I grabbed some settled water out of my top off after it had been in there for a day, though I do use an Osmolator so it does top off from the bottom where there is likely to be some muck from the kalk.. the water is what I found copper in (0.04ppm).
By what method? If a kit, it may not be accurate.
Was it food grade lime? Perhaps switch to a different brand if you think it the source. It is not normally a big source.
This is from my copper in limewater article, where lime precipitated copper, not added it :
Chemistry And The Aquarium: Metals In Limewater ? Advanced Aquarist | Aquarist Magazine and Blog
https://www.advancedaquarist.com/2003/5/chemistry
Precipitation of Copper from Limewater: Experimental Results
The fact that a number of aquarists have reported blue precipitates in their limewater residue suggested to me that there may be something more to this story. Sure, they could have been using especially impure lime, or had especially impure source water. Nevertheless, it was easy enough for me to run some experiments to see what was really happening. In all of the experiments to follow, I monitored copper concentrations using a modern analytical lab technique: Inductively Coupled Plasma (ICP) using atomic emission detection. I used two different emission peaks (324.754 and 327.395 nm).
To start, I made a solution of 1.0 ppm copper as copper sulfate (ACS reagent grade) in deionized water (700 mL). It had no detectable color by eye. When this sample was analyzed by ICP, it had an easily quantified set of emission peaks for copper, and this emission intensity was used as a standard (1.0 ppm).
To this solution I added 2.4 grams of calcium hydroxide (ACS Reagent Grade) and stirred it on a magnetic stirrer for 1 hour.
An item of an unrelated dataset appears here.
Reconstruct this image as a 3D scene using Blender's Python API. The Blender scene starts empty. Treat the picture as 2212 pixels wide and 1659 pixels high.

This amount of lime is far more than necessary to saturate this solution (which would take just over 1 g of Ca(OH)2). The solution then settled for 24 hours, and a slightly cloudy sample was removed. This sample was analyzed and found to contain 340 ppb copper before filtration and 133 ppb copper after filtration through a 0.45mm polypropylene syringe filter. The value of 133 ppm copper represents a droop of 87% in the copper concentration.
The original solution was allowed to continue settling for 6 days total, and another sample was withdrawn. This sample was found to contain 160 ppm copper before filtration and 125 ppm copper after filtration through a 0.45mm polypropylene syringe filter.
Additional calcium hydroxide was added to the original solution (2 g/600 mL), the solution was stirred for an hour, and the solution was allowed to settle for 24 hours. This sample was found to contain 33 ppb copper before filtration and 25 ppb copper after filtration through a 0.45mm polypropylene syringe filter. The value of 25 ppb copper represents a drop of 80% from the 125 ppm copper solution just before this second lime addition, and a total drop of 97.5% from the initial copper sulfate solution.
As a control, I tested a solution of calcium hydroxide (2 g/50 mL of deionized water) without any copper sulfate added. In analyzing this sample, I could detect no real signal from copper, either before or after filtering. This result implies that the “natural” copper concentration in these samples is below about 10 ppb.